元理事長聴取の録音記録求め高裁に文書送付嘱託申し立て ―全日本吹奏楽連盟不正受給訴訟で元事務局長側

一般社団法人全日本吹奏楽連盟(東京都千代田区、石津谷治法理事長)の不正受給問題をめぐる訴訟の控訴審で、被告の元事務局長側が東京高裁に元理事長聴取の録音記録の文書送付嘱託の申し立てをすることがわかった。原告の連盟は不正受給問題の発覚を受けて元理事長に聴取を行っており、その際、録音をした記録があるとされるが一審で録音記録は裁判所に提出されなかった。

この裁判は、元事務局長らに対する実支給額を当時の理事長が承諾していたかどうかをめぐり争われ、一審の東京地裁は理事長の承諾はなかったと断定して元事務局長らに約1億5000万円の賠償の支払いを命じた。
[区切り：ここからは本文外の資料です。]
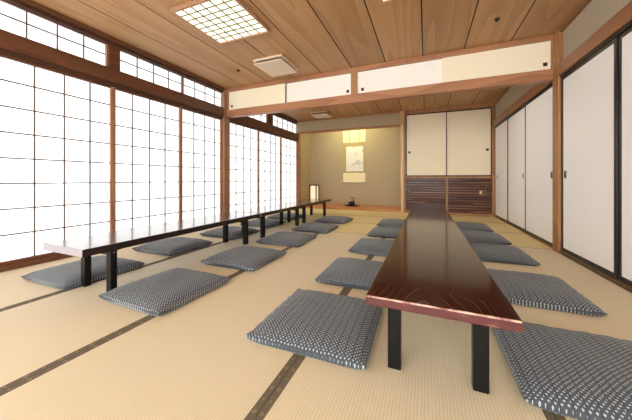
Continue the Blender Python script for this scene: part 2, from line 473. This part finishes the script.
# hanging scroll
def scroll():
    x0, x1 = -2.256, -1.596; y = YA - .012
    t = thing('hanging_scroll', 'tall hanging scroll with cream bands and a pale ink painting in the alcove', 'wall scroll', ((x0 + x1) / 2, y, .69))
    ox, oy, oz = t.location
    def pt(name, mat, *bb, bev=0.):
        o = obj(name, bxs(*[(a - ox, b - ox, c - oy, d - oy, e - oz, f - oz) for a, b, c, d, e, f in bb], bev=bev), mat, t); return o
    gold = NT('gold silk mount'); v = gold.coord('Object')
    n = gold.noise(v, 60, 3)
    gold = gold.done(gold.mix(n, srgb(150, 134, 84), srgb(186, 168, 112)), .7)
    creamk = NT('cream silk'); n = creamk.noise(creamk.mapping(creamk.coord('Object'), (40, 1, 3)), 1, 3)
    creamk = creamk.done(creamk.mix(n, srgb(226, 208, 160), srgb(240, 226, 184)), .7)
    paint = NT('ink painting paper'); v = paint.coord('Object')
    n1 = paint.noise(paint.mapping(v, (9, 1, 7), (3.1, 0, 1.7)), 1, 6, .7, 1.2)
    n2 = paint.noise(paint.mapping(v, (2.4, 1, 2.0), (.4, 0, .2)), 1, 1)
    f = paint.math('MULTIPLY', paint.math('GREATER_THAN', n1, .53), paint.math('GREATER_THAN', n2, .47))
    paint = paint.done(paint.mix(paint.math('MULTIPLY', f, .45), srgb(228, 222, 208), srgb(140, 146, 170)), .8)
    pt('mount', gold, (x0, x1, y, y + .004, .70, 2.46))
    pt('upper_band', creamk, (x0, x1, y - .003, y + .001, 1.85, 2.46))
    pt('lower_band', creamk, (x0, x1, y - .003, y + .001, .70, .965))
    pt('painting', paint, (-2.168, -1.655, y - .004, y + .001, 1.012, 1.735))
    pt('hanging_strip', gold, (-2.085, -2.055, y - .006, y - .002, 1.86, 2.46))
    pt('hanging_strip', gold, (-1.795, -1.765, y - .006, y - .002, 1.86, 2.46))
    bm = bmesh.new(); tube(bm, [(x0 - .035 - ox, -.006, .008), (x1 + .035 - ox, -.006, .008)], .014, 12)
    r = obj('roller_rod', bm, M['plastic'], t)
    bm = bmesh.new(); tube(bm, [(x0 - ox, 0, 2.46 - oz), (x1 - ox, 0, 2.46 - oz)], .01, 10); obj('top_rod', bm, M['bronze'], t)
    bm = bmesh.new(); tube(bm, [(-.22, .004, 2.46 - oz), (0, .006, 2.60 - oz), (.22, .004, 2.46 - oz)], .003, 6); obj('hanging_cord', bm, M['bronze'], t)
scroll()

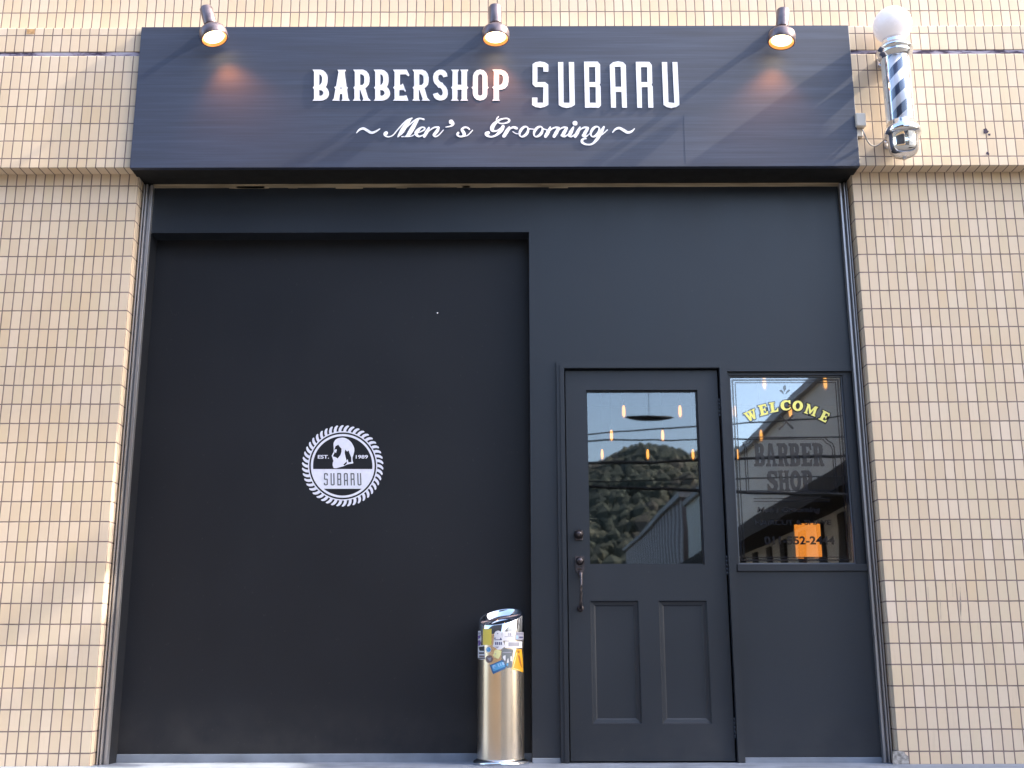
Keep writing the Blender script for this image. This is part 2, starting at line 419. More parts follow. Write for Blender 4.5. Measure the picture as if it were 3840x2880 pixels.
# front board with niche, door and window openings
DX0,DX1,DZT=.262,1.098,z(1.533)
WX0,WX1,WZ0,WZ1=1.1325,RR-.0,z(.464),z(1.507)
NX,NZ=.094,z(2.291)
xs=[RL,NX,DX0,DX1,WX0,WX1];zs=[ZT,WZ0,WZ1,DZT,NZ,z(2.553)]
def solid(i,j):
    if i==0 and j<=3:return False
    if i==2 and j<=2:return False
    if i==4 and j==1:return False
    return True
mb=MB();mb.cells(xs,zs,solid,Y_P,Y_N-.001);mb.build('front_board',M['navy_panel'],bld,bevel=.0015)
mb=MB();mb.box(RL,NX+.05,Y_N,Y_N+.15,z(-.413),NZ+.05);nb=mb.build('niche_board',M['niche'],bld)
nb['label']='tall dark recessed panel left of the door'
mb=MB();mb.box(NX+.051,DX0-.001,Y_N,Y_N+.15,ZFL,2.6);mb.box(DX0,RR,Y_N,Y_N+.15,WZ1+.05,ZF0);mb.box(DX1,RR,Y_N,Y_N+.15,ZFL,WZ0-.01);mb.build('backing_board',M['black'],bld)
# screw glint on niche board
sx,sz=at(1640,1174,Y_N)
mb=MB();mb.lathe([(0.0045,0),(.0035,.002),(0,.0025)],n=12,rot=Vector((1,0,0)).rotation_difference(Vector((1,0,0))).to_matrix()@__import__('mathutils').Matrix.Rotation(PI/2,3,'X'),c=(sx,Y_N-.0005,sz));mb.build('screw',M['chrome'],nb)
# shutter guide rails
def rail(x0,x1,sgn):
    # x0 tile side, x1 shop side
    mb=MB();w=x1-x0
    prof=[(0,.182,.30),(0.0,.182,.182)]
    segs=[(0,.16,.178),(.16,.30,.150),(.30,.44,.172),(.44,.58,.146),(.58,.78,.176),(.78,1,.158)]
    for a,b,y in segs: mb.box(x0+w*a,x0+w*b,y,.189,.147,z(2.5585))
    return mb.build('shutter_rail',M['alu'],bld,bevel=.0015)
rail(XL+.0005,RL,1);rail(XR-.0005,RR,-1)
for a_,b_ in ((XL,RL-.0004),(RR+.0004,XR)):
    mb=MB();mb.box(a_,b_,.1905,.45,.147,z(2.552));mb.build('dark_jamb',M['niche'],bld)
# concrete upstand below the boards
mb=MB();mb.box(RL,NX+.02,Y_N-.012,Y_N+.2,.02,z(-.4135));mb.box(NX+.0,DX0-.03,Y_P-.006,.5,.02,ZT-.0006);mb.box(DX1+.02,RR,Y_P-.006,.5,.02,ZT-.0006)
mb.build('concrete_kerb',M['concrete'],bld,bevel=.003)
# ---- door
dr=bpy.data.objects.new('door',None);COL.objects.link(dr);place(dr,bld,(.68,.2,ZFL))
def L2(name,mb,mat,par,label=None,bevel=0):
    o=mb.build(name,mat,par,bevel=bevel)
    if label:o['label']=label
    return o
# casing: outer architrave proud of the board, with a stepped profile
mb=MB()
xs=[.2335,.274,1.087,1.124];zs=[ZFL+.002,z(1.5205),z(1.560)]
mb.cells(xs,zs,lambda i,j:not(i==1 and j==0),.176,Y_P-.0005)
xs=[.252,.272,1.089,1.108];zs=[ZFL+.002,z(1.5225),z(1.542)]
mb.cells(xs,zs,lambda i,j:not(i==1 and j==0),.170,.1755)
xs=[DX0+.001,.273,1.088,DX1-.001];zs=[ZFL+.002,z(1.5215),DZT-.001]
mb.cells(xs,zs,lambda i,j:not(i==1 and j==0),Y_P+.001,.30)
L2('door_frame',mb,M['door'],dr,bevel=.002)
LX0,LX1,LZ0,LZ1=.2805,1.0795,ZFL+.008,z(1.5135)
GX0,GX1,GZ0,GZ1=.388,.972,z(.500),z(1.409)
P1=(.389,.631);P2=(.7317,.9740);PZ0,PZ1=z(-.272),z(.3207)
xs=[LX0,GX0,P1[0],P1[1],P2[0],GX1,P2[1],LX1]
xs=sorted(set([LX0,GX0,P1[0]+.0,P1[1],P2[0],GX1,P2[1],LX1]))
zs=[LZ0,PZ0,PZ1,GZ0,GZ1,LZ1]
def dsol(i,j):
    cx=(xs[i]+xs[i+1])/2
    if j==3 and GX0<cx<GX1:return False
    if j==1 and (P1[0]<cx<P1[1] or P2[0]<cx<P2[1]):return False
    return True
mb=MB();mb.cells(xs,zs,dsol,.198,.236);L2('door_leaf',mb,M['door'],dr,bevel=.002)
def panel(x0,x1,z0,z1,y):
    mb=MB();steps=[(0,.0005),(.006,.008),(.020,.011),(.026,.016),(.030,.016)]
    prev=None
    for k,(ins,dy) in enumerate(steps):
        r=[(x0+ins,y+dy,z0+ins),(x1-ins,y+dy,z0+ins),(x1-ins,y+dy,z1-ins),(x0+ins,y+dy,z1-ins)]
        if prev:
            for a in range(4):
                b=(a+1)%4;mb.face([prev[a],prev[b],r[b],r[a]])
        prev=r
    mb.face(prev);mb.face([(x0,y+.03,z1),(x1,y+.03,z1),(x1,y+.03,z0),(x0,y+.03,z0)])
    return mb
for p in (P1,P2): L2('door_panel',panel(p[0]+.0005,p[1]-.0005,PZ0+.0005,PZ1-.0005,.199),M['door'],dr)
# glazing bead + pane
mb=MB();mb.cells([GX0+.0005,GX0+.006,GX1-.006,GX1-.0005],[GZ0+.0005,GZ0+.006,GZ1-.006,GZ1-.0005],lambda i,j:not(i==1 and j==1),.212,.222);L2('glazing_bead',mb,M['door'],dr,bevel=.001)
mb=MB();mb.box(GX0+.001,GX1-.001,.224,.229,GZ0+.001,GZ1-.001);L2('glass_pane',mb,M['glass'],dr)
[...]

しかし、当時の理事長はすでに亡くなっているため法廷で本人の証言は得られていない。連盟は元理事長が亡くなる前に聴取を行っており、その際に録音した記録があるとされる。

一審で連盟は元理事長が聴取で話した内容とされる陳述書を裁判所に提出しており証拠として採用されているが、被告側は書面ではなく録音記録そのものを証拠として提出するように求めていた。これに対して連盟は、録音記録は捜査機関に提出しているとして裁判所に提出しなかった。被告代理人によると、聴取を行った連盟理事の陳述書には元理事長が元事務局長の給与の引き上げを容認していたと受け取れる発言の記述があるという。

このため元理事長がどのような説明をしたのか実際に録音記録を確認したいとしており、控訴審では連盟が提出したとする捜査機関に対して録音記録を裁判所に提出するように東京高裁に求めた文書送付嘱託の申し立てを行うという。元事務局長の代理人は取材に対して「2017年の支給額は6月から引き下げられているが、(元事務局長が)交渉して10月から元に戻った経緯があるので(元理事長は元事務局長らの実支給額を)認識していたのではないか?」などと話すとともに、元理事長聴取の陳述書について「伝聞証拠であり陳述書における(元理事長の)供述は信用できない」などと話した。